If anyone wants to hear how easy it is for law-enforcement to snoop on your physical location (with the friendly help of your mobile carrier--which will gladly sell your privacy for a bag of your tax dollars and as little documentation as a scribbled post-it note request), then call Sprint PCS' law-enforcement surveillance autoattendant at (800)877-7330, Option 4 for "GPS ping requests".
Telecom Digest list members in the Philadelphia area may want to visit the Federal Courthouse at 6th & Market Streets this Thursday morning (2/11/10) to see and hear U.S. government spooks argue why they shouldn't have to show probable cause to electronically track your movements and spend your tax dollars doing it. ACLU, EFF, and CDT lawyers will be there arguing for your electronic privacy rights.
A good public showing might convey to the Judges that "We the People" don't want our government performing unwarranted electronic surveillance on us. Plus it's a good opportunity to meet and thank lawyers from public-advocacy groups who are working hard to protect your electronic privacy rights.
(Please forgive my 'activist' posting, but I figured Telecom Digest list members might understand and care more about this issue than the general public, and are in a better position to educate others about it.)
-bernieS
Case offers rare glimpse into the mechanics of federal criminal investigations where nearly all documents are filed ex parte and stay under seal until indictments are handed up
Shannon P. Duffy The Legal Intelligencer February 08, 2010
In a case that could prove to be one of the most important privacy rights battles of the modern era, the 3rd U.S. Circuit Court of Appeals will hear argument this week on the proper legal standard to apply when prosecutors demand cell phone location data.
The data, which are recorded about once every seven seconds whenever a cell phone is turned on, effectively track the whereabouts and the comings and goings of every cell phone user.
Justice Department lawyers argue that, by statute, they need only show "reasonable grounds" to believe that such records are "relevant and material to an ongoing criminal investigation."

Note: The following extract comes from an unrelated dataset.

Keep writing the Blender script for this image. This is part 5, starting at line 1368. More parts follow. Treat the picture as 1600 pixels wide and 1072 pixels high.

But a federal magistrate judge in Pittsburgh strongly disagreed in February 2008, issuing a 52-page opinion that said the prosecutors must meet the "probable cause" standard.
"This court believes that citizens continue to hold a reasonable expectation of privacy in the information the government seeks regarding their physical movements/locations -- even now that such information is routinely produced by their cell phones -- and that, therefore, the government's investigatory search of such information continues to be protected by the Fourth Amendment's warrant requirement," U.S. Magistrate Judge Lisa Pupo Lenihan wrote.

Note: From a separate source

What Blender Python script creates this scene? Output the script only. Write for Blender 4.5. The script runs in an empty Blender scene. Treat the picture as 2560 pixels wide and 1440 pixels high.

Now, in an appeal of Lenihan's ruling, the 3rd Circuit will become the first federal appellate court to tackle the question as Justice Department lawyers square off against a coalition of privacy and civil liberties lawyers from the Electronic Frontier Foundation, the Center for Democracy & Technology and the American Civil Liberties Union.
The appeal is scheduled to be heard on Thursday by 3rd Circuit Judges Dolores K. Sloviter and Jane R. Roth and visiting 9th Circuit Senior Judge A. Wallace Tashima.

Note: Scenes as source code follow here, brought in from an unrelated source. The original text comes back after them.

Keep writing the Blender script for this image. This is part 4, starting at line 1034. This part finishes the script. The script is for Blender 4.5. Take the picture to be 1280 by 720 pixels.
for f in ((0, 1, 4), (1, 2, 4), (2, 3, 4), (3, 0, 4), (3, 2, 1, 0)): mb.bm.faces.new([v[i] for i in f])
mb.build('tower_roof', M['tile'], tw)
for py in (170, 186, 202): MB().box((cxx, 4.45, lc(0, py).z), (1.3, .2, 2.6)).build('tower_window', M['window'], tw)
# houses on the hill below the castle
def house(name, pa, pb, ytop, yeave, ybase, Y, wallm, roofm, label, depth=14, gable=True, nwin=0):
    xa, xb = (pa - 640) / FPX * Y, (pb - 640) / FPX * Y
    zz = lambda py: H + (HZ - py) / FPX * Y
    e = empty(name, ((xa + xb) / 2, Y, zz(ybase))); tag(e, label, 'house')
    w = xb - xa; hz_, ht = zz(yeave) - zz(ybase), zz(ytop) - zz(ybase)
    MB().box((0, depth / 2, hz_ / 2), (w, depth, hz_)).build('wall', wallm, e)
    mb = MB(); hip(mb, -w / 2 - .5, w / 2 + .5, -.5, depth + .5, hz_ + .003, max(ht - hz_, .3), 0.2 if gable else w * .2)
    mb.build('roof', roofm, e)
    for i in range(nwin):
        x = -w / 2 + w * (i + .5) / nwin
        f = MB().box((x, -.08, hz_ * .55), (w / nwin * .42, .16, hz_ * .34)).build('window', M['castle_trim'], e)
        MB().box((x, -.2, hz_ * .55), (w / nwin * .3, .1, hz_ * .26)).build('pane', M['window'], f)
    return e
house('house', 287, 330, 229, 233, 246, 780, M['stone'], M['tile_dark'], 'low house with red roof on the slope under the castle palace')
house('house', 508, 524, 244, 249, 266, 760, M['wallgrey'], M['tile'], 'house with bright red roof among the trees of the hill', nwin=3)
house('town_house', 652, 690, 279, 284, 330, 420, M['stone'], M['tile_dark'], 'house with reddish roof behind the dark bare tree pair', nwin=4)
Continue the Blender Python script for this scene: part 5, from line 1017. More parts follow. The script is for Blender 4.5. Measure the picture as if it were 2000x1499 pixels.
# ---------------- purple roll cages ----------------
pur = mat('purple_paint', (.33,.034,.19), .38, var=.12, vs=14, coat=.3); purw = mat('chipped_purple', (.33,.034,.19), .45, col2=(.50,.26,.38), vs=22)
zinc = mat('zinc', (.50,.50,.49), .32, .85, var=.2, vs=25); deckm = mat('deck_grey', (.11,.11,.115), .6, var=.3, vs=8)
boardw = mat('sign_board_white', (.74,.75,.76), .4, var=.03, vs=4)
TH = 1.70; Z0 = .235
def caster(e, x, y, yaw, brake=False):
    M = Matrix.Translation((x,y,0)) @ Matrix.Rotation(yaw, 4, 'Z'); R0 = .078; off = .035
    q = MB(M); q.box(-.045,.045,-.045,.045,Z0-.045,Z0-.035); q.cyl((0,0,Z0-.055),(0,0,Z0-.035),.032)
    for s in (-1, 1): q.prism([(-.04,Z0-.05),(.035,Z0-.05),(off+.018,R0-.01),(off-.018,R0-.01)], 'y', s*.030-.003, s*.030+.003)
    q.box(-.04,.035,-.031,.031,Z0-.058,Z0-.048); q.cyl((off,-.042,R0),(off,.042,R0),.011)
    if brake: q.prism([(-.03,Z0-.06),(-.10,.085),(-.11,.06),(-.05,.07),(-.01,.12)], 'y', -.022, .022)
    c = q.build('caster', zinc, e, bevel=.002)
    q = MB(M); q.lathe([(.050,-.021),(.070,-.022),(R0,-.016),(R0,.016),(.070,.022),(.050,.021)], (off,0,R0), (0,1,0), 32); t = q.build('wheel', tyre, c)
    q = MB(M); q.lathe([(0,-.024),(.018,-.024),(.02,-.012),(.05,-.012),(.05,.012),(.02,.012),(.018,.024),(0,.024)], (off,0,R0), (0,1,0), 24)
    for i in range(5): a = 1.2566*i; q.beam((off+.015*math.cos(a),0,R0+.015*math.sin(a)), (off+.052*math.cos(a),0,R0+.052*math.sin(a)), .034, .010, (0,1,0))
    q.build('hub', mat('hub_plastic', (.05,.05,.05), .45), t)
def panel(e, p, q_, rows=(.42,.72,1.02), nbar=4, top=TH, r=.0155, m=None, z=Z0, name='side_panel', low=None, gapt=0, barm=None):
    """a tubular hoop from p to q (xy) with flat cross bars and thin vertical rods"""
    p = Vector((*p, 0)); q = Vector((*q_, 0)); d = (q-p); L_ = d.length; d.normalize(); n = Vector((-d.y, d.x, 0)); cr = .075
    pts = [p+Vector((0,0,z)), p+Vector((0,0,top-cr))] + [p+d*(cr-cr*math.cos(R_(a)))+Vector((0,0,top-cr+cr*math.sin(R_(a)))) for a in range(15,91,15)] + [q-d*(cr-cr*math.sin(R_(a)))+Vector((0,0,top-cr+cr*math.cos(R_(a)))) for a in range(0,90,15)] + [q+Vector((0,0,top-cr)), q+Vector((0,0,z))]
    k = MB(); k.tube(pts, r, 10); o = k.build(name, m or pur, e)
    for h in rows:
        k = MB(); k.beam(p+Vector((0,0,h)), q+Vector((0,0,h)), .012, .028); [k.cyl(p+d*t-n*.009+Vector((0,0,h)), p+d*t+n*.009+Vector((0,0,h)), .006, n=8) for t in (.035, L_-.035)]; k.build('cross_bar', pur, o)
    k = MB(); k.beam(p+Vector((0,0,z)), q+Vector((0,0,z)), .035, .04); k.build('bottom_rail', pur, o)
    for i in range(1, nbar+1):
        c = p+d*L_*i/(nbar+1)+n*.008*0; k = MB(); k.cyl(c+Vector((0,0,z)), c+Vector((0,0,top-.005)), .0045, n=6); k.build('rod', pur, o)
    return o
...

Justice Department attorney Mark Eckenwiler will argue for the federal government and will be opposed by Kevin Bankston of the Electronic Frontier Foundation and law professor Susan Freiwald of the University of San Francisco School of Law.
[snip]Under a lower standard, Lenihan said, the data would be "particularly vulnerable to abuse" because of the ex parte nature of the proceedings and the "undetectable nature" of the cell phone service provider's compliance with such an order.